課題を設定する。成果をあげる上では、とても大切なことですので、改めて考えてみます。
良い結果を出そうとしたり、問題を解決しようとしたりするとき、「課題」を設定することがあります。管理職になりますと、よく「課題は何か」と考えさせられるのではないでしょうか。また、スポーツ選手が試合後のインタビューで、「今日の試合でまた課題が見つかりました」と答えたりもしていますよね。この場合の「課題」とは何なのか、これが今回のお題です。
「課題」とはクリアすべきお題
課題とは、クリアすべきお題、テーマです。
それにしても、課題という言葉は非常にわかりにくいですね。職場のような、大人が集う場所では、言葉の意味は当然知っているものとして、会話が進みますよね。いちいち一般的な言葉の意味は確認しません。(確認していたら、恐ろしいことになります。結構テキトーな理解が明るみになって、「内容」の議論になりません)
そんななかで「課題」という言葉は、抽象的な概念なので、その人によって微妙に意味が違います。何かもっともらしく聞こえる言葉なのに、ちゃんと説明できない。また、説明されたこともありません。「さっきから『課題』とおっしゃっていますが、どういう意味で使っていますか?」などと聞いたら相手が困ってしまうでしょう。
よくわからないので、広辞苑で調べてみました。すると、次のような説明がなされています。
【課題】
題、また問題を課すること。
また、課せられた題・問題。
これを読んでもよくわからないのは、私だけでしょうか。広辞苑を読んでもわからないんだから、自分で意味を定義しちゃいます。それが「課題とは、クリアすべきお題、テーマ」です。これでも、よくわからないかもしれません。本当に説明が難しいですね。広辞苑が「わかりにくい」解説をするのも理解できます。
しかし、マネジメントに限定した場合、課題はもう少し意味づけしやすくなります。マネジメントにおける課題とは、次のように定義できます。
あるべき姿と現状とのギャップを埋めること
これがマネジメントにおける「課題」です。成果を出すのがマネジメントの使命ですので、マネジメントがクリアすべきテーマとは、ギャップを埋めて、あるべき姿を実現することです。
課題は見つけるものではない
課題は、「あるべき姿と現状とのギャップを埋めること」です。この定義からもわかるように、課題とは、直接、「課題らしきもの」を見つけるのではありません。何か、足りないものや強化したいことを見つけても、「課題を認識したことにはなりません」なぜなら、それが「クリアすべき」お題とは言えないからです。

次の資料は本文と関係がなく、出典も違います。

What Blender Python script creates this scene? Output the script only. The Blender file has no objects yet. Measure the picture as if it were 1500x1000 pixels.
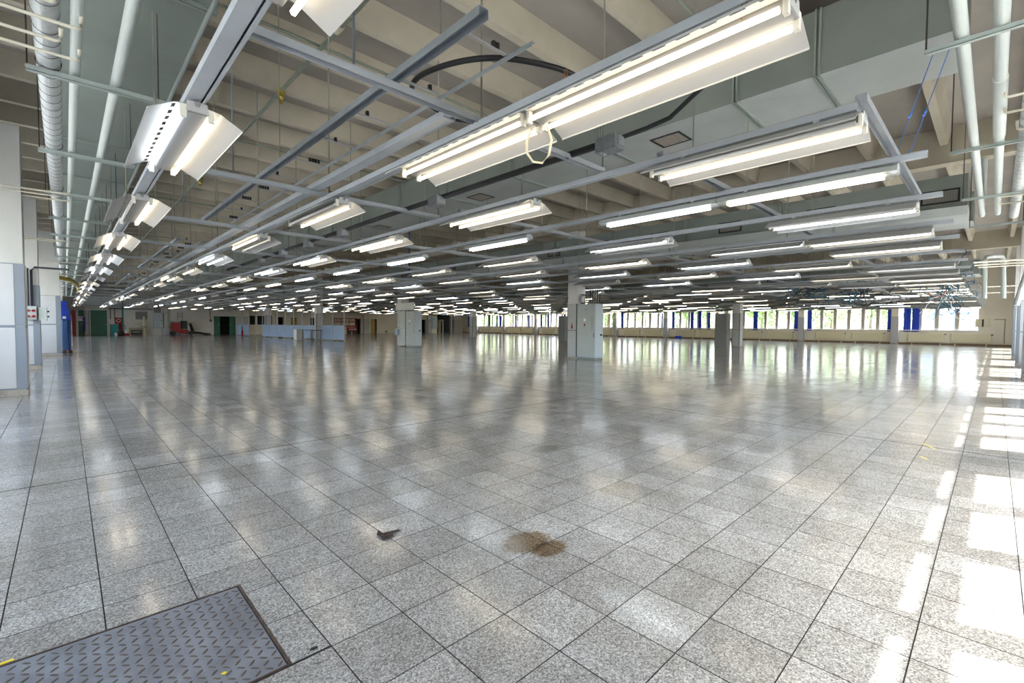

課題をあきらかにするためには、あるべき姿を明確に描き、それと対応する事実を収集して現状を捉える。この両者のギャップを認識することです。この場合、課題は、あるべき姿と直接結びついていますから、「クリアすべきお題」といえるわけです。
課題から「やるべきこと」を導き出す
課題を認識しても、もちろん、それで終わりではありません。課題を認識するのは、その課題をクリアするために必要な「やるべきこと」を導き出すためです。こう考えると、課題とは、「『あるべき姿』というゴールと、『やるべきこと』という手段を適切に結びつけるもの」と言うこともできます。
もし、課題を認識しないで、あるべき姿を実現する手段を導き出そうとすると、それが本当に「やるべきこと」なのか、あるべき姿を実現するのに十分な行動か、というのがよくわかりません。課題を認識しなければ、方向性と十分性がわからないまま、無駄な努力を続けてしまうおそれがあるのです。一所懸命やっているのに成果が出ない、そうなると、目標が高すぎるとか、もう他にやれることはないというようなマインドになってしまうかもしれません。
実際、多くの会社で、課題が認識されていないのに、いろいろな活動に取組んでいます。本気で成果を上げようとする場合、「課題を設定する」というプロセスは、どうしても省略することができません。
課題とは、あるべき姿と現状とのギャップを埋めることであり、適切な「やるべきこと」が導き出される起点になるもの、といえるでしょう。